Thursday, March 13, 2014

Still writing. Honestly. I'm still writing.

Wow, has it really been 3 months? Time to renew my commitment to this blog about writing, about my writing, about the journey that is the writing part of my life.

I would like to blame the bitter cold winter and above normal snowfall. I would like to blame being overwhelmed with life changes, with too many commitments, with the need to pay my rent, which writing doesn't do (yet - one can always hope). But when I think about all that, I realize it is only more material for writing.
Lake Michigan holds winter in place...

I haven't stopped, of course. I finally offered the book I've been working on for a couple of years to my siblings for feedback - the book that opens a lens on this moment in the culture through the multi-generational story of my family, from ancestors in the old country, pioneers, farmers and miners, to my parents and the struggles of the generational clashes of the last century. They turned out to be wonderful readers and I am finishing up the revisions that came from their feedback.


I've started another book, this one from the journal I kept through my 2-week trip last September to Alberta, what the six of us who went together called the Athabasca River Pilgrimage. The link is to the blog we kept along the way. Actually, I think this was part of the reason for my long hiatus from the writer's blog - that trip reshaped my work. All adjustments take time and attention, no?

That experience pulled me deeper than ever into this overarching theme of my working life these days - the increasingly pathological relationship of this human species with the planet that lovingly evolved us and carried us with such generosity for tens of thousands of years. How could we repay that generosity with so much destruction to the point of a potential collective suicide?

The multi-generational story is my effort to SEE how that came about and why we have such a hard time altering course even in the face of unfolding disaster.

But there is poetry in my work, too. Yesterday, posting on Facebook, I was commenting on this month of March, this wild, crazy, unpredictable month that marks the transition from winter to spring, which in the north is a tumultuous, exhilarating one that often ends in euphoria - especially after a winter like this one. I wrote that I wished I could write a poem about it, about March:
Ah, March. I wish I had time to write a poem about it today. Let's just say it roars. Let's just say it is fickle. Let's just say it has trouble making up its mind. It is unstable - like all big transitions. Then, as I listen to the roaring wind, as today the temperatures plummet yet again, as it will be 50 on Friday yet again, I ponder this transition, what is opening here, what is giving way, and to what it is giving way. The Earth that is opening. The birds that are mating and finding this year's nesting places. The fox dens where the tiny ones are being nurtured.
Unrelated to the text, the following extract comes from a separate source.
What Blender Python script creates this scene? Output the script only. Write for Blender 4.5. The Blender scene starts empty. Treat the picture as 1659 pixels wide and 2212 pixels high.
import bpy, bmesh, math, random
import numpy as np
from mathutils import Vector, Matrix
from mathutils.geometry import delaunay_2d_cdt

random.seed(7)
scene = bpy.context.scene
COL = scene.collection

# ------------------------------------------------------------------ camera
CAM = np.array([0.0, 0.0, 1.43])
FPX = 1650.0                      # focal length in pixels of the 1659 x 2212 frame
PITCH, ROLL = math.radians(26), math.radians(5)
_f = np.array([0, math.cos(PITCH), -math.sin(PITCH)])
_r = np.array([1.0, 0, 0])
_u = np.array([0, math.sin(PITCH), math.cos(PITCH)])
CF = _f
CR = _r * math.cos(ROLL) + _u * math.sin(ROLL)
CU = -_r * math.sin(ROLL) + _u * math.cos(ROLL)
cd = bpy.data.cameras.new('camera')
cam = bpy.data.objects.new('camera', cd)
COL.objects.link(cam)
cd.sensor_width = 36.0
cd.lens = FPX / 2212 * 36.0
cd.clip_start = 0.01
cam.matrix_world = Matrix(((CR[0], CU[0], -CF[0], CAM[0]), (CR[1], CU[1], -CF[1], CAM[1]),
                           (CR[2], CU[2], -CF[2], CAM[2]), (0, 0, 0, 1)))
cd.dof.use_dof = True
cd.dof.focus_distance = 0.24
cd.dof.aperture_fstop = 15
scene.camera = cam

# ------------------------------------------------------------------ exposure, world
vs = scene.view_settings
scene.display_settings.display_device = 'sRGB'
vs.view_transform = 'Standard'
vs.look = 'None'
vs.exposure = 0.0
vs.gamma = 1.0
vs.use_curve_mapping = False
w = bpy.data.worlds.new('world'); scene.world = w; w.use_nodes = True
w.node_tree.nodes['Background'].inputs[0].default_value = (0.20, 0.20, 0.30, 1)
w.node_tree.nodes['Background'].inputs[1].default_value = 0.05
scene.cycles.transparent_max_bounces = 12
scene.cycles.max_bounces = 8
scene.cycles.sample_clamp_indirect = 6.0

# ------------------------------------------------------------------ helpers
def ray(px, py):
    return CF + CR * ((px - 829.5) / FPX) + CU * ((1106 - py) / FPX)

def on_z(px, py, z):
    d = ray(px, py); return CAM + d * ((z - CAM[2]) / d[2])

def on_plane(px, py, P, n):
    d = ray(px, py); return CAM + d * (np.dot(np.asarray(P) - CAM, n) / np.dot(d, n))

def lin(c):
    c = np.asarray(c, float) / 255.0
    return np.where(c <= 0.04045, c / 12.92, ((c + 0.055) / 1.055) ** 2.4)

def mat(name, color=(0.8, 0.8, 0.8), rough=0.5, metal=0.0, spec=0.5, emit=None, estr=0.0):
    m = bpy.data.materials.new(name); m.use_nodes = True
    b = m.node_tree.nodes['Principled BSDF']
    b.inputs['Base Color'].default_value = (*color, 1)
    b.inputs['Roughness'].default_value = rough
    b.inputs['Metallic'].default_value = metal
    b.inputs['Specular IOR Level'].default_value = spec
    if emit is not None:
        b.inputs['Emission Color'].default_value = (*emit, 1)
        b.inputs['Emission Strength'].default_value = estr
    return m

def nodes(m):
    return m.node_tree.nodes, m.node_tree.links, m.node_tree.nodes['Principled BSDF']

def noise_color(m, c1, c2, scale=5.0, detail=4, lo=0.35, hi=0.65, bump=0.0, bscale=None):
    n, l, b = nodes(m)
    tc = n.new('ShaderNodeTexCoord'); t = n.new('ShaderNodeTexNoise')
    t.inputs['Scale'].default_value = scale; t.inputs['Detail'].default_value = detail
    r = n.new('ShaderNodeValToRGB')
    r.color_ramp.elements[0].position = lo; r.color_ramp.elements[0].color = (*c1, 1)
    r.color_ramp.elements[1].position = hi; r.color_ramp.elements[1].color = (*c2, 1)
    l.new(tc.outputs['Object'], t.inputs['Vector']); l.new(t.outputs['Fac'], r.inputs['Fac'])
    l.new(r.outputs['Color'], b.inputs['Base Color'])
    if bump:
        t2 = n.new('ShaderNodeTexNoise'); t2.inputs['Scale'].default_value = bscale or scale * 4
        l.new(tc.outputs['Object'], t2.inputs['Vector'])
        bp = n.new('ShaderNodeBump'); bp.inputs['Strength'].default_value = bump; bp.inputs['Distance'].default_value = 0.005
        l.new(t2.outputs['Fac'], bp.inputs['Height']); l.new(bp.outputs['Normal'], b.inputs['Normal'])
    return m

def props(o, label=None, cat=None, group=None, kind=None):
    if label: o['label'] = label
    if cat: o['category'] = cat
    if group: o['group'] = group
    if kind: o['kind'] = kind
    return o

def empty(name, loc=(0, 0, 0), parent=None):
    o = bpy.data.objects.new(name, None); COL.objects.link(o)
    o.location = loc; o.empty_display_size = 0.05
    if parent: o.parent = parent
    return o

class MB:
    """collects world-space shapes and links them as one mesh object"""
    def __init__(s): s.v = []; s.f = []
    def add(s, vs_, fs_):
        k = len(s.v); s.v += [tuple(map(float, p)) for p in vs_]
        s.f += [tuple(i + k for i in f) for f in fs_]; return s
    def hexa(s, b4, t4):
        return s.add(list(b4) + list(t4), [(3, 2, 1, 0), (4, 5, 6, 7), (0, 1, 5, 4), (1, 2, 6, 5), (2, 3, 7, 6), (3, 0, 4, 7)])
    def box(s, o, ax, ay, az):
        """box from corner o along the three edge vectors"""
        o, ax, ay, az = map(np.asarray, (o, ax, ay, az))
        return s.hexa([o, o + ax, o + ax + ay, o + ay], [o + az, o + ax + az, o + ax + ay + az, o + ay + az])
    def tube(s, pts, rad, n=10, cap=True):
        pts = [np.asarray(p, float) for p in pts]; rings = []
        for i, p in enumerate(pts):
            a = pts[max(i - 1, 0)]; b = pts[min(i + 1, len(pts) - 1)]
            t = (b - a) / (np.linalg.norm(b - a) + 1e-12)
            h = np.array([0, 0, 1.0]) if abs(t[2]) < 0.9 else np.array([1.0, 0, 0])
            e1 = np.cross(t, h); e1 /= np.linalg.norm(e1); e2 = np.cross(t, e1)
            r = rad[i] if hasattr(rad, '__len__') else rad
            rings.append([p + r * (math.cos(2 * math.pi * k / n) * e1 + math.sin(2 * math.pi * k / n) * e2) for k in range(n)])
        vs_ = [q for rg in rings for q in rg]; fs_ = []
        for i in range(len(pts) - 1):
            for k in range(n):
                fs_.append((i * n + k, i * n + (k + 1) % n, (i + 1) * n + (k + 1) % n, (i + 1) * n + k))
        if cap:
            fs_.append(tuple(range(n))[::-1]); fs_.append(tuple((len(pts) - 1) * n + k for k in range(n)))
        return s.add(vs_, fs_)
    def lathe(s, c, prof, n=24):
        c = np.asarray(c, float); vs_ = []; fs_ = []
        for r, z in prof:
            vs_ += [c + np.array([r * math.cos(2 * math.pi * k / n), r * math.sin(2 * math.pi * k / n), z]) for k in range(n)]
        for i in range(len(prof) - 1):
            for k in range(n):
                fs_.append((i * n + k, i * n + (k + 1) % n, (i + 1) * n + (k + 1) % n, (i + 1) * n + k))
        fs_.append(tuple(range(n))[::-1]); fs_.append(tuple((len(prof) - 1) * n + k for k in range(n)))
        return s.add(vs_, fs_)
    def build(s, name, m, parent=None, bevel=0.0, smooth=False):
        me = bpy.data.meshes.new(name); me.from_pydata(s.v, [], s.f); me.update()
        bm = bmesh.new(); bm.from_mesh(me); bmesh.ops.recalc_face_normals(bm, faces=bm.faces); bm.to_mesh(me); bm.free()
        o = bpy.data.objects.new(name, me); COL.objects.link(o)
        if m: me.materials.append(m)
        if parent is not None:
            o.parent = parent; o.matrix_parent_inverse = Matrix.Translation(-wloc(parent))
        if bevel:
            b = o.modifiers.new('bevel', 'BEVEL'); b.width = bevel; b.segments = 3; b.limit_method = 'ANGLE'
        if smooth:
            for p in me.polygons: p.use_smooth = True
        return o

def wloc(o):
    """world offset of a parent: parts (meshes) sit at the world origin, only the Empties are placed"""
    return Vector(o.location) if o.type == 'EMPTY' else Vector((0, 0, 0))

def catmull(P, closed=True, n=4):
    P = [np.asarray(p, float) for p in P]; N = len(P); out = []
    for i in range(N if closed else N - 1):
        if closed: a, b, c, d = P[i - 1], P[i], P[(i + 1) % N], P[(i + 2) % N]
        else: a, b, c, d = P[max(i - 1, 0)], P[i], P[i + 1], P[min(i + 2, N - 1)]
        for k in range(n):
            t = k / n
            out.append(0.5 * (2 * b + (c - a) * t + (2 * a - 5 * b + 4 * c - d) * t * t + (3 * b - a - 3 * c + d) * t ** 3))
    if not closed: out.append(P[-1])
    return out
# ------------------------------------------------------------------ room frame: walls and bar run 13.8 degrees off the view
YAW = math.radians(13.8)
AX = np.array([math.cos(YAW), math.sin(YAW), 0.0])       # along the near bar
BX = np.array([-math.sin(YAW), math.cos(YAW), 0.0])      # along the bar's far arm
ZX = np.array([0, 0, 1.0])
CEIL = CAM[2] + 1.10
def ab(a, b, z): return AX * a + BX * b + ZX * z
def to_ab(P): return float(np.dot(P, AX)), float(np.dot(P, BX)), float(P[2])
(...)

And I know what's coming - I mean, besides baseball.
...and then let's it go.

And then a couple of writer friends said - well, there it is. There's the poem. And, like so many poems, I realized that all I had to do was open to the experience and, you know, there it was.

So I will work on it these days, shape it into something I hope will tell the story of this sometimes mean, sometimes angry, sometimes warm and welcoming, sometimes tender month that is March in Wisconsin. (Oops, see? Just found some more poem there.)

Thus the writing comes - and goes - and comes again.

But, really, watching winter relent - return and relent again - what more could a writer want to work with to craft the next phrase, the next story, the next window on this wonder we call life?